Dear Lowery: You're right: 31 years can't be wrong.  The tulips are doing 
things right.  The trouble is I don't know what it is that's causing 
them to survive.  Your "please, please share your secrets!" needs to be 
addressed to the tulips, not to me!

However, I *can* answer questions.  First there are a great variety of 
tulips in this bed.  Because it is the only place on the property where 
tulips seem to survive (among the places I've tried), I tend to plant new 
acquisitions there.  I don't buy tulips anymore, my budget being too 
small.  But I often receive tulips as gifts from friends who like to 
replace their tulips every year with new bulbs (on the theory that they 
aren't going to do well the second year); they give them to me, usually 
with the admonition "Here are some bulbs for your Dutch garden."  The 
name "Dutch garden" was invented by a friend who proposed that my 30-foot 
shaded tulip bed is official Netherlands territory, probably under the 
jurisdiction of the Dutch embassy, which is only 13 miles away.  If this 
is true, i. e. that my tulip bed is really Dutch soil, well, of course 
that explains everything.  I don't know anyone in the Dutch embassy.

Originally, most of the tulips in the bed were white, as the bed was part 
of my white garden.  But their success has caused me to place a great 
variety of tulips there.  I think most of the tulips are Darwins, but 
I've lost track of the names of most of the various kinds.  There are no 
species tulips there.  And there is no there there. 
 > 
The bed has never been fertilized.  However, I do not rake leaves, and so 
the old leaves lie there all winter, with the tulips coming up through 
them each spring (and the tulip leaves coming up through them during the 
winter).  Under this carpet of leaves, the soil tends to remain moist most 
of the year.  But in the summer it dries out quite thoroughly.  My 
impression is that our drought of the past three months has not really 
been broken yet, although we've had almost an inch of rain recently.  
Late summer is very dry in Maryland almost every year.

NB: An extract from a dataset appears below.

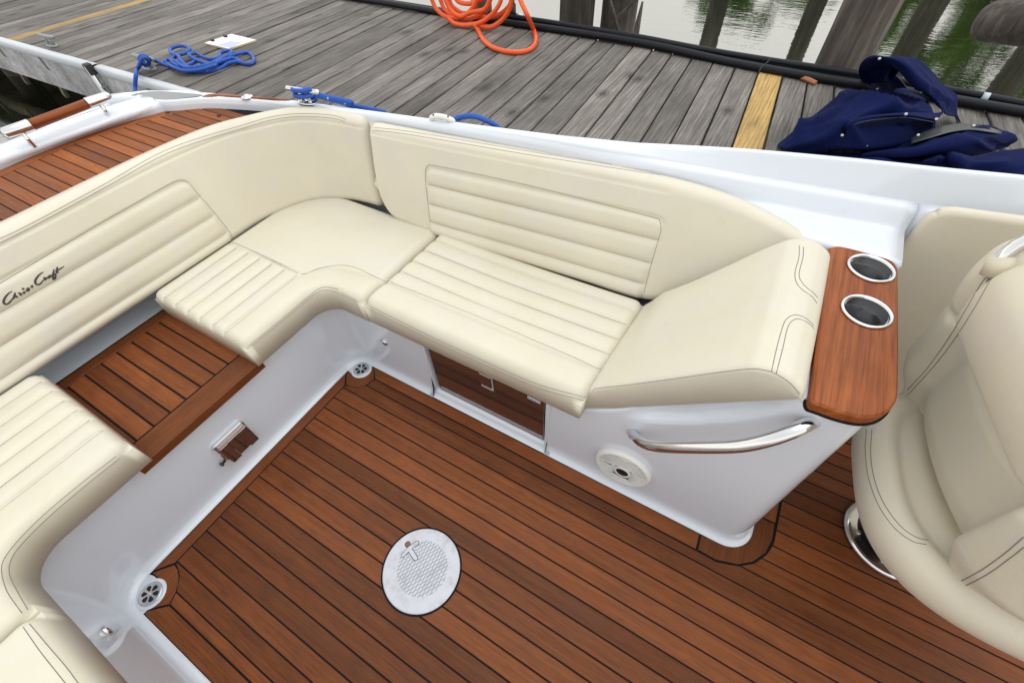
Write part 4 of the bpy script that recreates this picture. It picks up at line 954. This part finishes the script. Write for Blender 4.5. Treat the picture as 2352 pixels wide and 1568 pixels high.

Yes, other perennials share this bed; otherwise, it would be quite barren 
all summer and fall.  Quite a few are foliage plants, e. g. rohdeas and 
some hostas.  There is also a lot of variegated Solomon's seal, and 
stylophorum (wild poppy) self-sows abundantly.  Between the sweet gum and 
the parrotia are a white Canadian redbud and an enkianthus.  There are 
also Virginia bluebells (Mertensia virginica), some sweet woodruff, and 
some Japanese painted ferns.  Also white daffodils.  Across the driveway, 
under similar conditions, lungwort has made a thirty-foot carpet, and I'm 
thinking of moving some into the tulip bed.  I've introduced a few 
primroses adjacent the tulips, but they don't care for the summer 
dryness, and only just manage to hold on.  All those other perennials 
survive the drought conditions quite well.